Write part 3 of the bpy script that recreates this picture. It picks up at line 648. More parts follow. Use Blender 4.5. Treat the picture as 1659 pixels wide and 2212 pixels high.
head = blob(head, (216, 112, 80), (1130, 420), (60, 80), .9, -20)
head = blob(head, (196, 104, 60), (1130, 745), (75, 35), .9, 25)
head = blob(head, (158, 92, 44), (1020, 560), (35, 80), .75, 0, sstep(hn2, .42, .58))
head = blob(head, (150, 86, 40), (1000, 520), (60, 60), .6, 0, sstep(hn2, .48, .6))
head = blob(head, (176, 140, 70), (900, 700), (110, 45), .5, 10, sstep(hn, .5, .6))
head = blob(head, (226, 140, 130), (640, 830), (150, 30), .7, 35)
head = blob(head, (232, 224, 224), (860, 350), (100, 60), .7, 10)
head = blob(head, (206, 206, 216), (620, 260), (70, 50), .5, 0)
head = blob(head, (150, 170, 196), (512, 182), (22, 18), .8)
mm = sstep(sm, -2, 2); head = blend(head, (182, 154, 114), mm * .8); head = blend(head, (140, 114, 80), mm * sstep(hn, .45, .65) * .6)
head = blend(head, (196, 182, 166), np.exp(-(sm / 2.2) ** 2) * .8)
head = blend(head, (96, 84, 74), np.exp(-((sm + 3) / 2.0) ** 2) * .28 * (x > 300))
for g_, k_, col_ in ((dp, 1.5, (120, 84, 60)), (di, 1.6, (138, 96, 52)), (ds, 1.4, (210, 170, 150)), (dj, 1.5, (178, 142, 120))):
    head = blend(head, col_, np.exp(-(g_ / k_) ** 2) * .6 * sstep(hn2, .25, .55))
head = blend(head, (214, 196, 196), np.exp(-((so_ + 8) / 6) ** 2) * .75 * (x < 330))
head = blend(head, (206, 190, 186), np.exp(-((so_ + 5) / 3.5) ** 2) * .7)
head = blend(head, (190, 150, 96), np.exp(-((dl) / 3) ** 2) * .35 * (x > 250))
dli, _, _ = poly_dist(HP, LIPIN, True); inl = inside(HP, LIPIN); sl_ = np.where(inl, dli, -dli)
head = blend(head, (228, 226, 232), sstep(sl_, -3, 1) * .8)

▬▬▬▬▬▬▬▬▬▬

[EXERCISE OBJECTIVE]: Give back each line above precisely as it stands.

[WRITTEN ANSWER]:
Write part 3 of the bpy script that recreates this picture. It picks up at line 648. More parts follow. Use Blender 4.5. Treat the picture as 1659 pixels wide and 2212 pixels high.
head = blob(head, (216, 112, 80), (1130, 420), (60, 80), .9, -20)
head = blob(head, (196, 104, 60), (1130, 745), (75, 35), .9, 25)
head = blob(head, (158, 92, 44), (1020, 560), (35, 80), .75, 0, sstep(hn2, .42, .58))
head = blob(head, (150, 86, 40), (1000, 520), (60, 60), .6, 0, sstep(hn2, .48, .6))
head = blob(head, (176, 140, 70), (900, 700), (110, 45), .5, 10, sstep(hn, .5, .6))
head = blob(head, (226, 140, 130), (640, 830), (150, 30), .7, 35)
head = blob(head, (232, 224, 224), (860, 350), (100, 60), .7, 10)
head = blob(head, (206, 206, 216), (620, 260), (70, 50), .5, 0)
head = blob(head, (150, 170, 196), (512, 182), (22, 18), .8)
mm = sstep(sm, -2, 2); head = blend(head, (182, 154, 114), mm * .8); head = blend(head, (140, 114, 80), mm * sstep(hn, .45, .65) * .6)
head = blend(head, (196, 182, 166), np.exp(-(sm / 2.2) ** 2) * .8)
head = blend(head, (96, 84, 74), np.exp(-((sm + 3) / 2.0) ** 2) * .28 * (x > 300))
for g_, k_, col_ in ((dp, 1.5, (120, 84, 60)), (di, 1.6, (138, 96, 52)), (ds, 1.4, (210, 170, 150)), (dj, 1.5, (178, 142, 120))):
    head = blend(head, col_, np.exp(-(g_ / k_) ** 2) * .6 * sstep(hn2, .25, .55))
head = blend(head, (214, 196, 196), np.exp(-((so_ + 8) / 6) ** 2) * .75 * (x < 330))
head = blend(head, (206, 190, 186), np.exp(-((so_ + 5) / 3.5) ** 2) * .7)
head = blend(head, (190, 150, 96), np.exp(-((dl) / 3) ** 2) * .35 * (x > 250))
dli, _, _ = poly_dist(HP, LIPIN, True); inl = inside(HP, LIPIN); sl_ = np.where(inl, dli, -dli)
head = blend(head, (228, 226, 232), sstep(sl_, -3, 1) * .8)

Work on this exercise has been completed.